Effects of CO2 on the deactivation behaviors of Co/Al2O3 and Co/SiO2 in CO hydrogenation to hydrocarbons

Abstract

Different deactivation behaviors of the prototype Co/γ-Al₂O₃ (CoAl) and Co/SiO₂ (CoSi) catalysts under an excess CO₂ environment were investigated in terms of the surface oxidation and aggregation of cobalt crystallites for the Fischer–Tropsch synthesis (FTS) reaction. The presence of excess CO₂ in the syngas feed largely altered the catalytic activity and product distribution, especially on the CoAl catalyst. A relatively faster deactivation and lower C₅₊ selectivity under an excess CO₂ environment were observed on CoAl compared with the CoSi, which also were fairly stable under the same reaction conditions.
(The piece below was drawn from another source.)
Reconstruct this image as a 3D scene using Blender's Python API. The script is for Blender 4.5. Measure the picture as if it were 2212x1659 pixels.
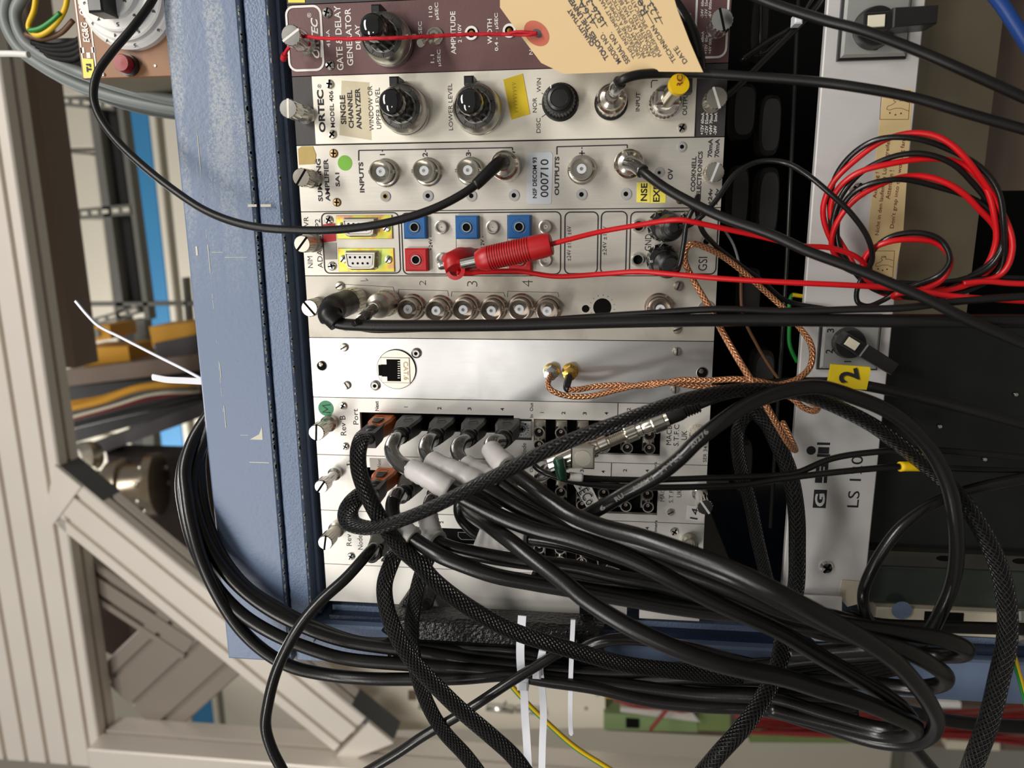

From measurements of the reduction–oxidation behaviors of the cobalt crystallites, it could be seen that CO₂ molecules acted as a mild oxidant by partially oxidizing the exposed metallic cobalt surfaces. The dramatic decrease in CO conversion and an increase in CH₄ selectivity under the CO₂ environment over CoAl were mainly attributed to the irreducible oxidation of the metallic cobalt surfaces through strong interactions with the Al₂O₃ support. Meanwhile, the marginal deactivation rate and lower changes of selectivity on CoSi were mainly attributed to the reversible oxidation–reduction property of the metallic cobalt crystallites by forming larger cobalt crystallites with relatively weak interactions with the SiO₂ support. An excess exposure to the mild oxidant of CO₂ on the FTS catalysts generally decreased the catalytic activity irreversibly by forming strongly interacted large cobalt crystallites, which was more predominantly seen on the acidic Co/Al₂O₃ than on the Co/SiO₂ catalyst. The easy reversibility of the oxidation–reduction of the surface metallic cobalt crystallites on SiO₂ even in the presence of excess CO₂ could prevent catalyst deactivation during the FTS reaction.